Mycroft "No Neck" Holmes

Chuckie Gray, he's okay, but he's got no neck!

If you recognize that chant, or maybe have shouted it at a movie screen yourself in the after-midnight hours, and you know what it means when there's a light at the old Frankenstein place, well, you're not a Rocky Horror Picture Show virgin any more.

(Neither am I. A certain well-known Sherlockian saw to that back in October when she escorted me to a raucous performance at one of the many theatres that show the 1975 film The Rocky Horror Picture Show each year or each month or each week, with a "shadow cast" and audience participation. The same good friend plans to have me repeat the late-night experience, as a sort of booster shot, a few weeks from now. Enough said about that.)

Chuckie, or rather Charles, Gray is the distinguished actor who played Mycroft Holmes in several of the Granada Television The Adventures of Sherlock Holmes and subsequent series 1985-1995. In Rocky Horror he is the scholarly Narrator (or Criminologist), with wing collar, cravat and cigarette holder — and, it has to be admitted, pretty much no neck. Audiences love to mock him, but then they love to mock all the characters. Gray, who died in 2000, also appeared in a couple of James Bond films and scores of other vehicles, and had a long stage career at places like the Royal Shakespeare Company.

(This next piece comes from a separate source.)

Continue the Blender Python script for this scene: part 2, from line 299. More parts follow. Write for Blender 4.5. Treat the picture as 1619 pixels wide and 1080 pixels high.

He's not the only Rocky Horror actor who appeared in the Granada series, which starred Jeremy Brett (or Charles Gray without Brett in the case of the regrettable late episode "The Mazarin Stone"). Jonathan Adams, who is Dr. Scott in Rocky Horror, played the scheming Jonas Oldacre in Granada's "The Norwood Builder."

Feverish imaginations have occasionally called for a Holmes-Rocky crossover. One fan's blog suggests a film that would be
"loosely based on "The Final Problem." Sherlock has to stop Moriarty (a global rock superstar) from dominating the music world after discovering his evil plan to delete all other recordings bar his. It all comes to a head during his final open air gig at the Reichenbach Falls."

Playing, perhaps, Touch-a-touch Me? Maybe. For the time being, Rocky Horror fans are being titillated by news of a stage version this spring of Shock Treatment, a feeble 1981 film that follows some of the Rocky Horror characters into musical comedy territory. But there's a good chance the original Rocky Horror Picture Show will be in a cinema near you some Friday night soon, complete with audience yells aimed at Chuckie — sorry, Charles — Gray.